Treffpunkt Wien: Tafelspitzsulz im Traditionsbeisl
Gerhard Rühm gehört zu den größten Universalkünstlern des Landes. In der reaktionären Zeit nach dem 2. Weltkrieg machte er mit Lautgedichten und Sprechtexten auf sich aufmerksam. In einer Periode, in der moderne Musik militant abgelehnt wurde, nahm er Privatunterricht bei einem Zwölftonkomponisten, und 1954 war er an der Gründung der legendären "Wiener Gruppe" beteiligt.
Zum Diskutieren und Debattieren mit Literaten wie H. C. Artmann oder Friedrich Achleitner hat er sich mitunter auch im Beisl "Zu den 3 Hacken" eingefunden, einem der ältesten Gastwirtschaften der Stadt. Es ist ein Lokal, das Rühm auch 60 Jahre später noch gerne aufsucht.
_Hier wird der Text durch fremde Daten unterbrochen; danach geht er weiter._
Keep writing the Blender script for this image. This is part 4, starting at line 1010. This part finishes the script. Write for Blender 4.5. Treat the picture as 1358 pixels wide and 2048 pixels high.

So auch bei seinem jüngsten Wien-Besuch.
Rückblick und Ausblick
Derzeit besucht der 87-Jährige seinen Geburtsort wieder öfter. Im Bank Austria Kunstform auf der Freyung ist bis Ende Jänner eine Retrospektive seines Oeuvres zu sehen.
Seine Typocollagen und Schreibmaschinenideogramme findet man ebenso wie Schriftfilme oder Melodramen. Zur Finissage wird er mit seiner Frau Monika Lichtenfeld auf der Bühne stehen.
Auch wenn sein Alter und mehrere Retrospektiven anderes vermuten lassen könnten: Als Künstler hat Rühm noch viele Pläne. "Manchmal bin ich deprimiert, wenn ich mir denk, dass sich das alles nicht mehr ausgehen wird." Eine Art Poetik der Schreibmaschine plant er etwa und einen Roman mit dem Titel "Von Lieben bis Luther".
Von Menschen mit konservativen Einstellungen hat sich Rühm aber nie etwas vorschreiben lassen. "In der Musikhochschule, die ich dann besucht hab, war Jazz strengstens verboten. Man konnte deswegen rausgeschmissen werden. Natürlich haben wir es dennoch gespielt. Es ist einfach immer einer Wache gestanden und im Notfall haben wir auf Beethoven gewechselt", sagt er, und in seinem Grinsen kann man den Schelm von früher erkennen.
Trotz all der Auflehnung legt er jungen Künstlern eines ans Herz: Jeder sollte die eigene Kulturgeschichte, die eigene Tradition gut kennen.